**GIVEN REQUEST:** The lines from the top of the material through the line with "import numpy as np" are to be set down exactly. Leave the pictures out.
------------
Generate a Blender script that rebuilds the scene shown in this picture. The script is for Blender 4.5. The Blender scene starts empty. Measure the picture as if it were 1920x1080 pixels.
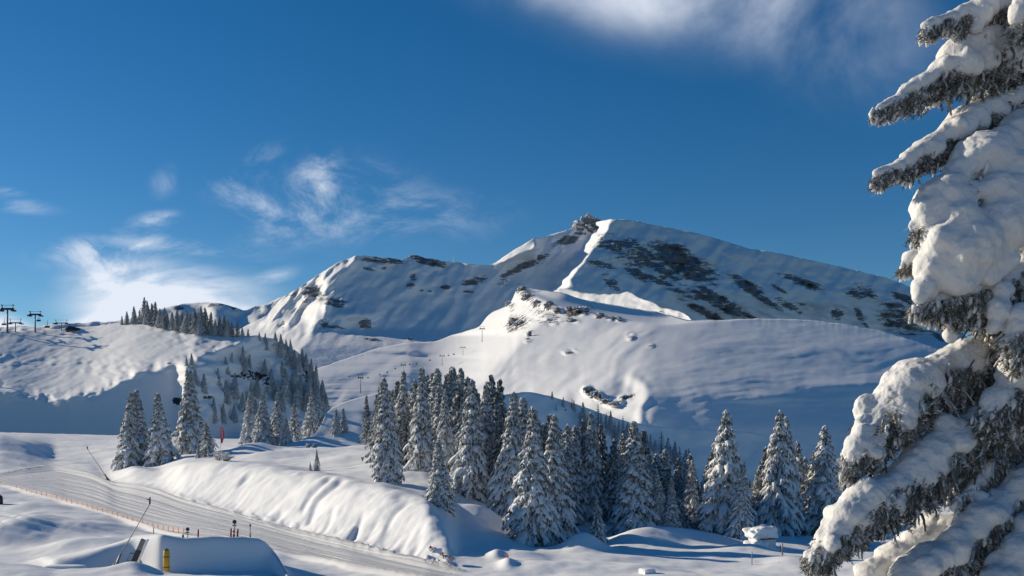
import bpy, bmesh, math, random
import numpy as np

# ------------------------------------------------------------------ camera, sky, sun, exposure
sc = bpy.context.scene
COL = sc.collection
F = 1900.0          # focal length in units of the photo's pixels (1920 wide)
HZ = 800.0          # photo row of the horizon
CZ = 20.0           # height of the eye above the datum
SUN_AZ, SUN_EL = math.radians(24), math.radians(19.5)    # sun: to the left, a little beyond

cam = bpy.data.cameras.new('camera'); camo = bpy.data.objects.new('camera', cam); COL.objects.link(camo)
camo.location = (0, 0, CZ); camo.rotation_euler = (math.radians(90), 0, 0)
cam.sensor_width = 36.0; cam.lens = 36.0 * F / 1920.0
cam.shift_y = (HZ - 540.0) / 1920.0
cam.clip_start = 0.1; cam.clip_end = 20000
sc.camera = camo

sun_dir = (-math.cos(SUN_EL) * math.cos(SUN_AZ), math.cos(SUN_EL) * math.sin(SUN_AZ), math.sin(SUN_EL))
sl = bpy.data.lights.new('sun', 'SUN'); so = bpy.data.objects.new('sun', sl); COL.objects.link(so)
sl.energy = 5.0; sl.angle = math.radians(0.5); sl.color = (1.0, 0.88, 0.69)
from mathutils import Vector, Matrix
so.rotation_euler = Vector(sun_dir).to_track_quat('Z', 'Y').to_euler()

sc.render.engine = 'CYCLES'
sc.cycles.use_denoising = True
sc.cycles.max_bounces = 6; sc.cycles.diffuse_bounces = 4; sc.cycles.glossy_bounces = 1
sc.view_settings.view_transform = 'Standard'; sc.view_settings.look = 'None'
sc.view_settings.gamma = 1.0; sc.view_settings.use_curve_mapping = False
sc.view_settings.exposure = 0.0

def N(nt, typ, **kw):
    n = nt.nodes.new(typ)
    for k, v in kw.items(): setattr(n, k, v)
    return n
def setin(n, **kw):
    for k, v in kw.items(): n.inputs[k.replace('_', ' ')].default_value = v
def math_node(nt, op, a, b=None, c=None, clamp=False):
    n = N(nt, 'ShaderNodeMath', operation=op, use_clamp=clamp)
    for i, v in enumerate((a, b, c)):
        if v is None: continue
        if hasattr(v, 'is_linked'): nt.links.new(v, n.inputs[i])
        else: n.inputs[i].default_value = v
    return n.outputs[0]

w = bpy.data.worlds.new('World'); sc.world = w; w.use_nodes = True
nt = w.node_tree; nt.nodes.clear()
out = N(nt, 'ShaderNodeOutputWorld'); bg = N(nt, 'ShaderNodeBackground')
sky = N(nt, 'ShaderNodeTexSky', sky_type='NISHITA', sun_disc=False)
sky.sun_elevation = SUN_EL
sky.sun_rotation = math.atan2(sun_dir[0], sun_dir[1])
sky.altitude = 1800; sky.air_density = 1.0; sky.dust_density = 0.2; sky.ozone_density = 3.0
SKY = 0.084
bg.inputs[1].default_value = SKY
hs = N(nt, 'ShaderNodeHueSaturation'); hs.inputs['Saturation'].default_value = 1.32
nt.links.new(sky.outputs[0], hs.inputs['Color'])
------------
**SOLUTION:**
Generate a Blender script that rebuilds the scene shown in this picture. The script is for Blender 4.5. The Blender scene starts empty. Measure the picture as if it were 1920x1080 pixels.
import bpy, bmesh, math, random
import numpy as np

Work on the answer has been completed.